Governments of the individual islands have refuted this, saying public registers are not the answer. “There remain question marks over public registers, both in terms of their efficacy and their intrusion into personal privacy,” says Joe Moynihan, chief executive of Jersey Finance.

Besides, such a ruling from the UK on domestic matters is unconstitutional, they argue.

The standoff is unlikely to dent the popularity of Crown Dependencies, however. Many major private banks and wealth managers have a presence on at least one of them and property inquiries and prices have risen following the UK’s vote to leave the EU in 2016.

Aware of the mounting pressure on their secrecy, however, many have started diversifying their financial service offerings. In 2015, Guernsey published a roadmap called, ‘A Strategic Vision for Fintech’ and has since spawned many-a-fintech, including the online wealth platform, Wealthify.

In the Irish Sea, ‘Digital Isle of Man’ operates a Blockchain and Sandbox Office to guide businesses through current and future regulatory hurdles.

The Future of Europe’s Statlets

While regulatory innovation to accommodate these financial frontiers will win some business, most of these European financial centres thrive on their low tax regimes.

But this could come to an end if the EU’s planned Common Consolidated Corporate Tax Base (CCCTB) comes into effect. The proposal, which has so far failed to be ratified, would set out a single set of rules for how EU member states can calculate their taxes.
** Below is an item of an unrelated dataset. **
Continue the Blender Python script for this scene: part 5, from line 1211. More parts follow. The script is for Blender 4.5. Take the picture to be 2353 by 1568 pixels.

Many believe the CCCTB is coming closer to fruition. Last June, both France and Germany pledged to support the proposal. Opposition to it will shrink when the UK, which has consistently resisted it, leaves the EU.

“A common corporate tax base would have negative spillover effects in the internal market, such as on the Maltese economy,” Maltese Nationalist Party MEP Roberta Metsola told Malta Today.

Not all statelets are worried, however. “We have always been mandating that there should be a level playing field for everybody”, says Bremer. “If tax was really the issue we wouldn’t have got all the business here in the first place.”